Sin embargo, la primera lectura nos dice que no nos asustemos, que tengamos ánimo, que tengamos la certeza de la presencia salvadora y amorosa de Dios en nuestra vida y que estemos convencidos que Dios no nos dejará abandonados en las manos del mal ni de la muerte.  No nos olvidemos que Dios está ahí, que hace justicia y libera, a su tiempo, a los oprimidos. 
 
La 2ª lectura del apóstol Santiago, nos invita a no discriminar ni marginar a ningún hermano y a acoger con especial bondad a los pequeños y a los pobres. Jesucristo nunca discriminó ni nunca marginó a nadie. 
 
¿Tratamos igual al rico que al pobre? ¿Al que tiene un título universitario y al analfabeto? 
 
En nuestro trabajo e incluso en nuestra familia hay personas con las que nos llevamos bien, nos caen bien, nos entendemos bien con ellas, pero también hay personas que no las toleramos, que nos cuesta aceptarlas, tratarlas bien, con comprensión, con tolerancia, con amor.  Nos relacionamos con las personas muchas veces por su apariencia y no por lo que realmente son. 
 
Dios mira el corazón del hombre y no su posición social o su situación económica.  Nosotros estamos llamados a hacer lo mismo: a no hacer distinción de personas, porque en cuestión de fe el corazón de un pobre puede ser más rico que el del presidente de la nación. 
 
El Evangelio de San Marcos, nos muestra a Jesús curando a un sordo y tartamudo. 
 
El sordomudo representa a todos esos que no quieren escuchar a Dios, que construyen su vida sin contar con Dios.  Representa también a todos aquellos que no saben comunicarse, que no saben dialogar, que no son tolerantes. 
 
Una vida de “sordera”, es una vida vacía, estéril, triste, egoísta, cerrada, sin amor. 
 
Nosotros también, muchas veces, somos sordos.  Somos sordos de conveniencia, cuando escuchamos nada más que lo que nos conviene, lo que está de acuerdo con nuestras ideas. 
 
Vivimos en la era de la comunicación: radio, televisión, e-mail, internet, mensajes por los móviles, pero a la vez, cada día más aumenta la incomunicación y la soledad en la sociedad. En la familia hay muchas sorderas a causa de la incomunicación entre padres e hijos.  Lo que hoy nos sobra es información pero nos falta comunicación en nuestras relaciones personales. 
 
La falta de comunicación puede deberse a muchas cosas.  Pero una de las razones es el temor a confiar en los demás, el irse distanciando poco a poco de los demás para encerrarnos dentro de nosotros mismos. 
 
Somos sordomudos porque nos vamos aislado cada vez más, porque dejamos de hablar con los demás, porque pensamos que ¿qué nos pueden decir los demás que yo ya no sepa?
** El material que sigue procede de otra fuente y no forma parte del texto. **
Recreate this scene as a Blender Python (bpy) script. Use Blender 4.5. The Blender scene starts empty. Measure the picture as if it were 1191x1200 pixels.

O ¿qué puedo decir yo a los demás si cada cual va a los suyo, buscando sus propios intereses? 
 
Por ello hoy el Señor nos tiene que decir también a nosotros: “Effetá! ¡Abrete!   
 
Effetá: que nuestros oídos escuchen y nuestra lengua se suelte en la intercomunicación familiar, entre esposos, padres e hijos, sin olvidar a los mayores. 
 
Pidamos al Señor en esta Eucaristía que se abran nuestros oídos, para que sepamos escucharnos unos a otros y también a Dios que nos habla constantemente.  Y que también aprendamos a hablarnos unos a otros, de persona a persona, con amor, de corazón a corazón.